Yes, the example shows setting the current tenant id to all ones and then performing a select revealing a tenant id of all twos.
The same result is displayed in another example when correctly using a tenant id of all twos. A mistake perhaps of wrong output with the wording in the article is all.
Doesn't same database multi-tenancy defeats the one-tenant one-database advantage of being able to easily disaster recover a single tenant or allow for easily moving a tenant and all their stuff to a dedicated box?
Even then, you do want to provide some degree of hardware-adjacent isolation to limit not just the blast radius but also computational cost of some DDL operations in a multi-tenant setup.
For example, you generally only want to have one tenant’s data per storage page. There are many famous ways that interleaving different tenants’ data at a fine-grained level can go very wrong.
somewhere only in one place there will be main index with at least references to locations where to find others. at the top somewhere there is always just a flat list. this is a multi-dimensional problem. i really want to know real life scenario someone arguing for or against this. really interested to see what side people pick and where they draw the line of what it means to be multi-tenant. personally, i will never again write multi-tenant code ever again in my life. the implementation i've modeled for myself because i understood that immediate backup and restore is more important than fancy multi-tenancy.

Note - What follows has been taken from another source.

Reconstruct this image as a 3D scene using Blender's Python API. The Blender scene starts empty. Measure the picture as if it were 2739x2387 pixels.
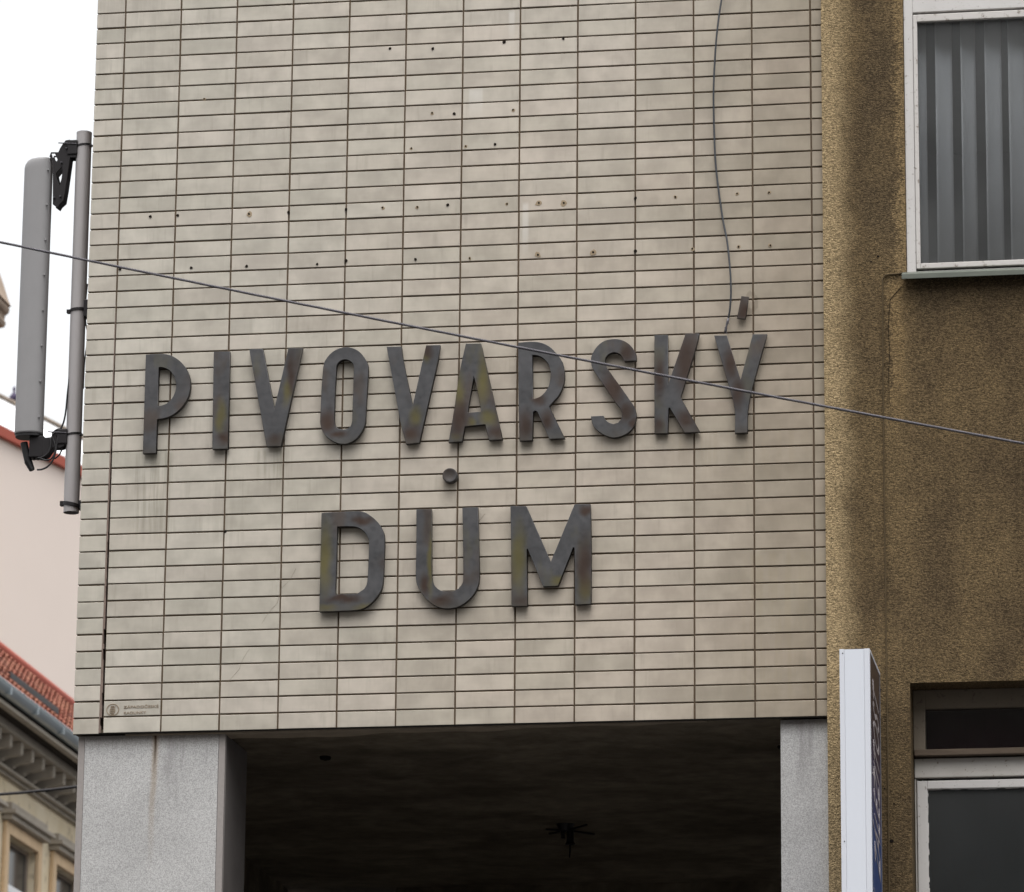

If you go the session variable route and are concerned about SQL injection, this paradigm won't likely work for you. However, you can replace the session variable with a role per tenant which avoids the scenario you are describing. The caveat there is that you will now have to manage a role per tenant which can be troublesome if you are trying to pack lots of tenants.
We're planning to introduce an immutable session variable later this year to make the session-based approach more viable. It won't stop someone from tampering with the tenant_id before it's initially set, but it will prevent any changes afterward. Though in practice, most of our customers aren’t too concerned. They have application-layer guardrails in place and are confident that users can’t tamper with session state directly.
When you rug pulled your license, I could not pass.
I'm sure it will be useful to your paying clients, who may be using RLS on their other DBs.